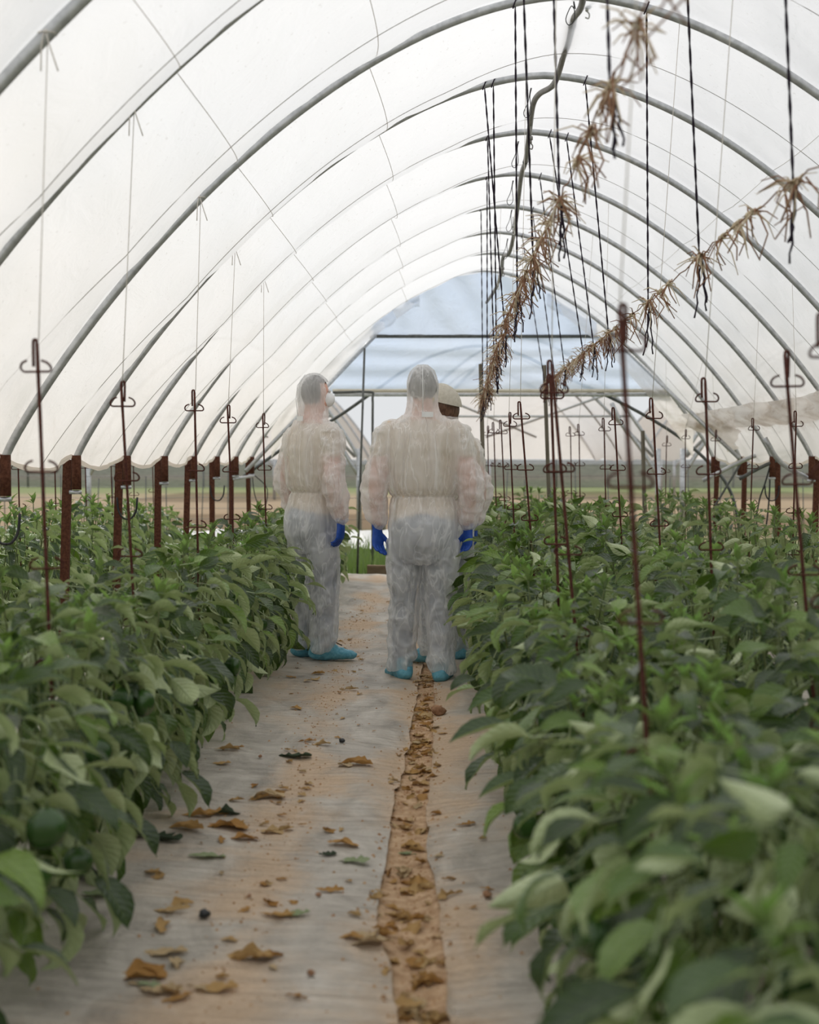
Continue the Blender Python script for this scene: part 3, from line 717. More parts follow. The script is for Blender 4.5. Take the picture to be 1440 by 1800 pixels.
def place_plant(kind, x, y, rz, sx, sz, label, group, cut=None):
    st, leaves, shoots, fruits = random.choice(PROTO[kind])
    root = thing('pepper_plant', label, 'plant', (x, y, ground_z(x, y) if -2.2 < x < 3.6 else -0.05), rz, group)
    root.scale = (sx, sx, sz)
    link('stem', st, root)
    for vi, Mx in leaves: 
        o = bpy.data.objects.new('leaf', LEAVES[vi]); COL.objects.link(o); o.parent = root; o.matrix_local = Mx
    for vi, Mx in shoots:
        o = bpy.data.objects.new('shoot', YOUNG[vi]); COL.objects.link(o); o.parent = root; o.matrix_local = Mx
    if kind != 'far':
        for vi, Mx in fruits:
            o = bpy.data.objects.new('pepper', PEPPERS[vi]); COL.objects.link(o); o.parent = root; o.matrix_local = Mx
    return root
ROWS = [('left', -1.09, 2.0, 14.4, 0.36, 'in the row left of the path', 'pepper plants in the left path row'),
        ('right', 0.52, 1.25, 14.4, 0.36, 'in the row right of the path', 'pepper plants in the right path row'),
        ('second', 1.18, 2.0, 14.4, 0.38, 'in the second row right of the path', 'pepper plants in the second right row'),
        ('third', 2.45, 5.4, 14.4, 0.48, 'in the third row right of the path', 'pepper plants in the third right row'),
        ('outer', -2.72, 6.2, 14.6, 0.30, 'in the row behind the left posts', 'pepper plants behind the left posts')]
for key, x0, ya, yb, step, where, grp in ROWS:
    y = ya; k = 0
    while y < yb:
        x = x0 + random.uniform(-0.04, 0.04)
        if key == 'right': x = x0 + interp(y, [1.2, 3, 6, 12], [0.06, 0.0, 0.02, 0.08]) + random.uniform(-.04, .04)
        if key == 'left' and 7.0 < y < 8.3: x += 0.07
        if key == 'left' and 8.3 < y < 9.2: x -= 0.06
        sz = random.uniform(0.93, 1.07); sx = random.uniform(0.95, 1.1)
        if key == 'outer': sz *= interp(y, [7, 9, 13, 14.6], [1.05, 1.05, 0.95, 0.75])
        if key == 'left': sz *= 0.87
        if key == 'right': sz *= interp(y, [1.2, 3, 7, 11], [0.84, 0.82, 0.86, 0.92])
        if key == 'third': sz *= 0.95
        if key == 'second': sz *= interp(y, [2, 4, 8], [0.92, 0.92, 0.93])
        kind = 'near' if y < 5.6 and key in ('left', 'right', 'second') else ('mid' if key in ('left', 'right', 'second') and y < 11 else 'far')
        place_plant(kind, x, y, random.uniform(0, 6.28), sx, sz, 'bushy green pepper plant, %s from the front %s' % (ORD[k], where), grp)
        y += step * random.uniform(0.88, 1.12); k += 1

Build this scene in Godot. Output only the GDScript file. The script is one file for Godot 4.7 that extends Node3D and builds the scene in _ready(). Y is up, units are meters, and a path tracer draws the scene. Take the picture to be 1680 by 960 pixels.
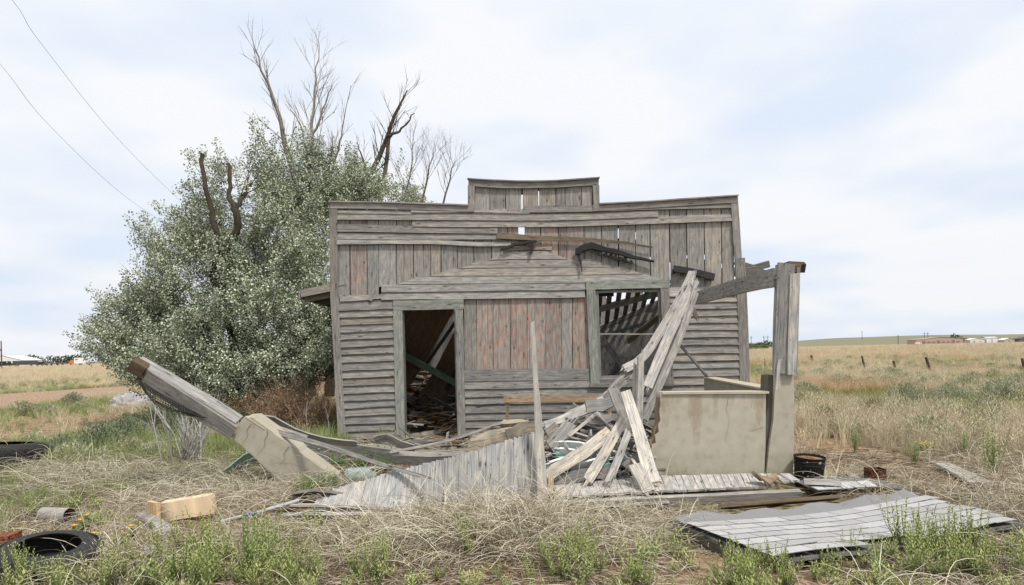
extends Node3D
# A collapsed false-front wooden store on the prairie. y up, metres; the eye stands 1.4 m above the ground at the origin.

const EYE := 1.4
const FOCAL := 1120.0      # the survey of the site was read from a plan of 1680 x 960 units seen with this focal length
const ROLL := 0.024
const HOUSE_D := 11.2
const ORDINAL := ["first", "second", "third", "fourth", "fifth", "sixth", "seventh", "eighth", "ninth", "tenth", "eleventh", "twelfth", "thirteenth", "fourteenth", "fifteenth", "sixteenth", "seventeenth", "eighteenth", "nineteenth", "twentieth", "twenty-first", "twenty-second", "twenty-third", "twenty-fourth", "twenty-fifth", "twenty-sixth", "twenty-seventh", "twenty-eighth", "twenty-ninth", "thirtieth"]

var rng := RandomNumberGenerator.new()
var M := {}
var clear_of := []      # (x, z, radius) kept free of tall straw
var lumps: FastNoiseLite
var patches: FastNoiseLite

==

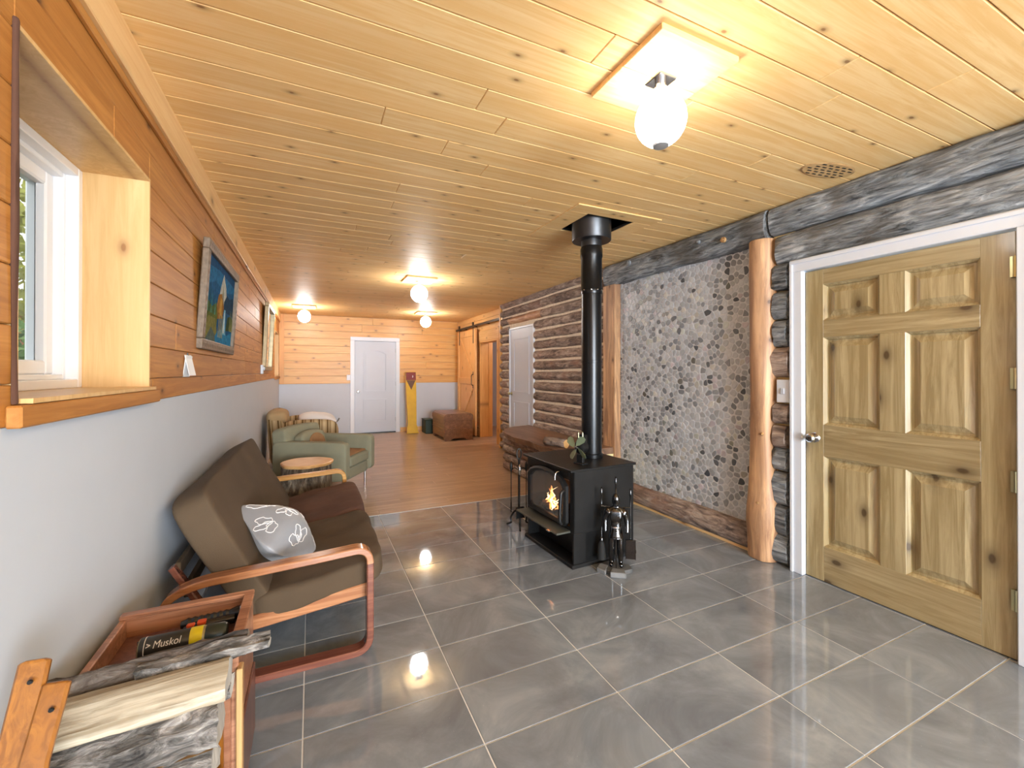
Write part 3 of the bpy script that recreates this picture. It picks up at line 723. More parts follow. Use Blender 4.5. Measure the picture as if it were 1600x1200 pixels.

---

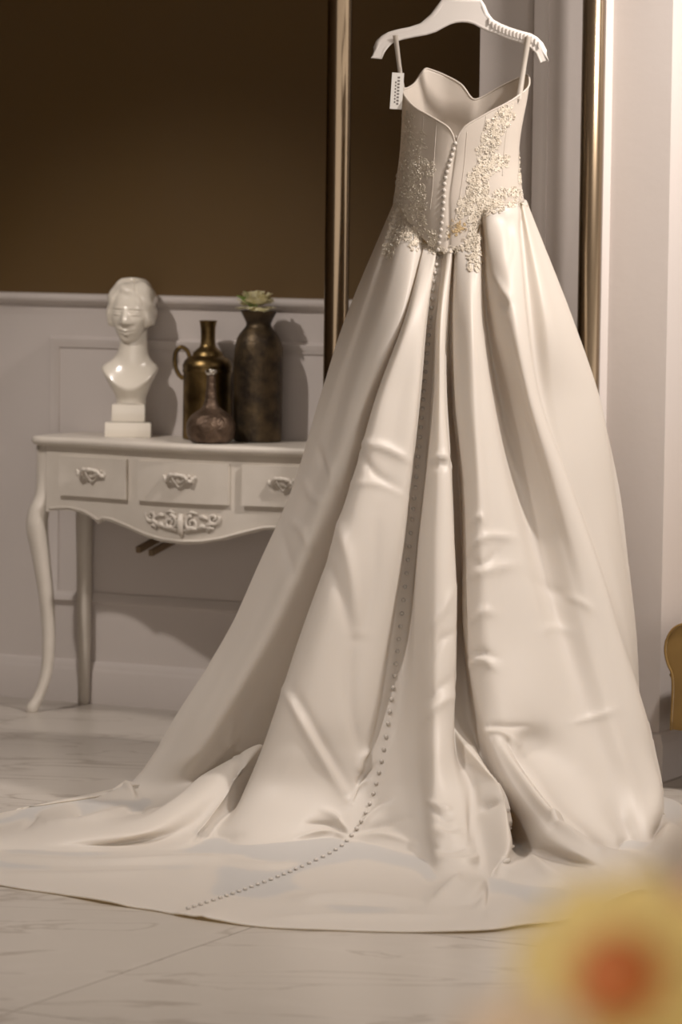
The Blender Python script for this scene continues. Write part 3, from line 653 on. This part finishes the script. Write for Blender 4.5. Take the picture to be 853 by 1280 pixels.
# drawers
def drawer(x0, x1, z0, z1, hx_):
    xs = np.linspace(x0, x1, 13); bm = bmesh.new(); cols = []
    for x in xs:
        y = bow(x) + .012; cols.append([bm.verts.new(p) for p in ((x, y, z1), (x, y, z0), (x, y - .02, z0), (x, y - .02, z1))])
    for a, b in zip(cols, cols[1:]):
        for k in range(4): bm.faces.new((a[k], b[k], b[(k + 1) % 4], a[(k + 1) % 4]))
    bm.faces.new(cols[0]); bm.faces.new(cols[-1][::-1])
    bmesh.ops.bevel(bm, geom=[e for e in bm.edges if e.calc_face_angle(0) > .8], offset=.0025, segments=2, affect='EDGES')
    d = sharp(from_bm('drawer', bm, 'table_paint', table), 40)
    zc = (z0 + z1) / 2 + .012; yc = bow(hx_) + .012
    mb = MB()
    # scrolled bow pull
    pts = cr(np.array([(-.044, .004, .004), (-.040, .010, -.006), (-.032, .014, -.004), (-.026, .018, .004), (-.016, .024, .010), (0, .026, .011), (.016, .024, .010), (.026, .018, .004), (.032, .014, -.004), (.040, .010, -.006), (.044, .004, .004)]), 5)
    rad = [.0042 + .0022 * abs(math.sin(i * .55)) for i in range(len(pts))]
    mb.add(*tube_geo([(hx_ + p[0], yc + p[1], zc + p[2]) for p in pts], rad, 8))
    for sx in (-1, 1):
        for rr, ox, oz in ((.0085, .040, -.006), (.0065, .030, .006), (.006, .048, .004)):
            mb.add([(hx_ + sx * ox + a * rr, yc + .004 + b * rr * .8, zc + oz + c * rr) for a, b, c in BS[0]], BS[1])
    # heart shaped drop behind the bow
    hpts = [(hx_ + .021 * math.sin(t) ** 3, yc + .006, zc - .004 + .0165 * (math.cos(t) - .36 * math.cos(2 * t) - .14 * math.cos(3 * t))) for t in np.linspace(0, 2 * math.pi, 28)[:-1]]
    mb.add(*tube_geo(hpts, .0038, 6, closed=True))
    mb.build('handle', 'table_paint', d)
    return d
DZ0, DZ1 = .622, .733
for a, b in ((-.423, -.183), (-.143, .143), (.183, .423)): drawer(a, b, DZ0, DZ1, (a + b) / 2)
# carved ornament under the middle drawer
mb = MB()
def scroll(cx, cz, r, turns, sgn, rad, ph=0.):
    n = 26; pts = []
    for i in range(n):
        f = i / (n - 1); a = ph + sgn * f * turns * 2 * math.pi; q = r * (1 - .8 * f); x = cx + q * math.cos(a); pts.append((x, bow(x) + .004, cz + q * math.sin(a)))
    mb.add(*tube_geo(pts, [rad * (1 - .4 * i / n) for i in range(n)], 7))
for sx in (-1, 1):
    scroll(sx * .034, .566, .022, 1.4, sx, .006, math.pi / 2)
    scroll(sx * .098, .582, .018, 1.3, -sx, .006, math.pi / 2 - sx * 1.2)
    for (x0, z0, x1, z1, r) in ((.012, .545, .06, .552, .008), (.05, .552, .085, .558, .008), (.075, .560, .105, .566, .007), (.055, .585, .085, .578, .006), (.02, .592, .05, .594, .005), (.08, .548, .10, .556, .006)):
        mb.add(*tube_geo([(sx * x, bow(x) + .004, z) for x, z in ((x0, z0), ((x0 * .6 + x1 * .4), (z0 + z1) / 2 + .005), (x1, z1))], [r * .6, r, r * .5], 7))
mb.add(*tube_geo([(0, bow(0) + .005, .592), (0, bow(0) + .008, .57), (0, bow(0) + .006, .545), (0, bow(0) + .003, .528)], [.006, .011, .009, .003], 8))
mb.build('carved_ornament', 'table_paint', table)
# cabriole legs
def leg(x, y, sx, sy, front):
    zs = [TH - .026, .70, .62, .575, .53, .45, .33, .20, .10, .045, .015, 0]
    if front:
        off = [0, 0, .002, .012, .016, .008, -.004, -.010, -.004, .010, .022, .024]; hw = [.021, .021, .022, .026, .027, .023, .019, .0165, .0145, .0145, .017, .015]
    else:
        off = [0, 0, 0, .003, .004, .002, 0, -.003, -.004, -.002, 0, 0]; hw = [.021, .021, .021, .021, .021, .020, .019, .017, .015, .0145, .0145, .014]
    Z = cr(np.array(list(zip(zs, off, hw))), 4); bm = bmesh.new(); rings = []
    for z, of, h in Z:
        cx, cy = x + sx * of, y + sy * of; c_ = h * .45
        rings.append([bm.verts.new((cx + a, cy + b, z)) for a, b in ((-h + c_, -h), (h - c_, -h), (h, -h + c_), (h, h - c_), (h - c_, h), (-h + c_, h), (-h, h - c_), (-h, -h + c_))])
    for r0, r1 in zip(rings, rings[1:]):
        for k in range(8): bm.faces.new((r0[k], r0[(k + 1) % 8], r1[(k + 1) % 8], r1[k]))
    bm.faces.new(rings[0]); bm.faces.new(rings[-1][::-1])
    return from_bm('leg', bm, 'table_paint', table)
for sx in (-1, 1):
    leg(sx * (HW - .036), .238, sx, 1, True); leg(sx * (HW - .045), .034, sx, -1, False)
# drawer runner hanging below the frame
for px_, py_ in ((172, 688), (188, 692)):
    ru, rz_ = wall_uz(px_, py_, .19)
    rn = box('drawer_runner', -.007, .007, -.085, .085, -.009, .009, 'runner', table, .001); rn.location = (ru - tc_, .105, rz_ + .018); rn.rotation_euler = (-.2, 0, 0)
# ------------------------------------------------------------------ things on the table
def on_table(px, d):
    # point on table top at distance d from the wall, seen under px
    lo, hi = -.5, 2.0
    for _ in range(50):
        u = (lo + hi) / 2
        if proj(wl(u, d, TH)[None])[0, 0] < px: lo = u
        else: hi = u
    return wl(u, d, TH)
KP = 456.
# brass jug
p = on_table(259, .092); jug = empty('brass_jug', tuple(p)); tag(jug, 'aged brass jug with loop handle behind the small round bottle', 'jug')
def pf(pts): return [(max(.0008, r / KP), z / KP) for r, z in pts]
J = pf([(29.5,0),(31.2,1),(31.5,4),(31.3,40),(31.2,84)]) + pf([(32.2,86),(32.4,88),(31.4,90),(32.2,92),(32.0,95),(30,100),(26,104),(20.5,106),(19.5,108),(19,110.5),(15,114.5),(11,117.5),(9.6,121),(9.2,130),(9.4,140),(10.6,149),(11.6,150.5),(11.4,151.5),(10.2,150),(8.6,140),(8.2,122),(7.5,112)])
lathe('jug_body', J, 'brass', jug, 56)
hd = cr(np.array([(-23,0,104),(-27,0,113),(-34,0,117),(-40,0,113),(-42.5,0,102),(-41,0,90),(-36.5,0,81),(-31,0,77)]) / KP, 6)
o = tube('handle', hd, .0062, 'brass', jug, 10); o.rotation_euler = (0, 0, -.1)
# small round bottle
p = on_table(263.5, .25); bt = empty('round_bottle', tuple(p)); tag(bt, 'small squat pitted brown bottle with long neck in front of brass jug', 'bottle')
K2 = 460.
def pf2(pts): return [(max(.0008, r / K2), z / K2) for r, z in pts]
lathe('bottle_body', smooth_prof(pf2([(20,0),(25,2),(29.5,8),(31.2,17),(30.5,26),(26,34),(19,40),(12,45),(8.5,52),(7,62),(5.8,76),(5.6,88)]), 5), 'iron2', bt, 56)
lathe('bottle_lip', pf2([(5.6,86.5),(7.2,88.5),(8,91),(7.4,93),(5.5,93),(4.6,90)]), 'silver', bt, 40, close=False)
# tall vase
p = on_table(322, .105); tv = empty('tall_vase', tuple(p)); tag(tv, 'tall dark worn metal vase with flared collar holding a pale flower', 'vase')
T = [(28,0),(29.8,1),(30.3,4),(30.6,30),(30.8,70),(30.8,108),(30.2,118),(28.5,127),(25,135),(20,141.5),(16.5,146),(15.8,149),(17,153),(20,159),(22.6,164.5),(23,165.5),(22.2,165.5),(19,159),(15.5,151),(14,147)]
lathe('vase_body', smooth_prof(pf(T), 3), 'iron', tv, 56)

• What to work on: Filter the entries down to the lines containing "part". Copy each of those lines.

• Reply:
Continue the Blender Python script for this scene: part 3, from line 717. More parts follow. The script is for Blender 4.5. Take the picture to be 1440 by 1800 pixels.
Write part 3 of the bpy script that recreates this picture. It picks up at line 723. More parts follow. Use Blender 4.5. Measure the picture as if it were 1600x1200 pixels.
The Blender Python script for this scene continues. Write part 3, from line 653 on. This part finishes the script. Write for Blender 4.5. Take the picture to be 853 by 1280 pixels.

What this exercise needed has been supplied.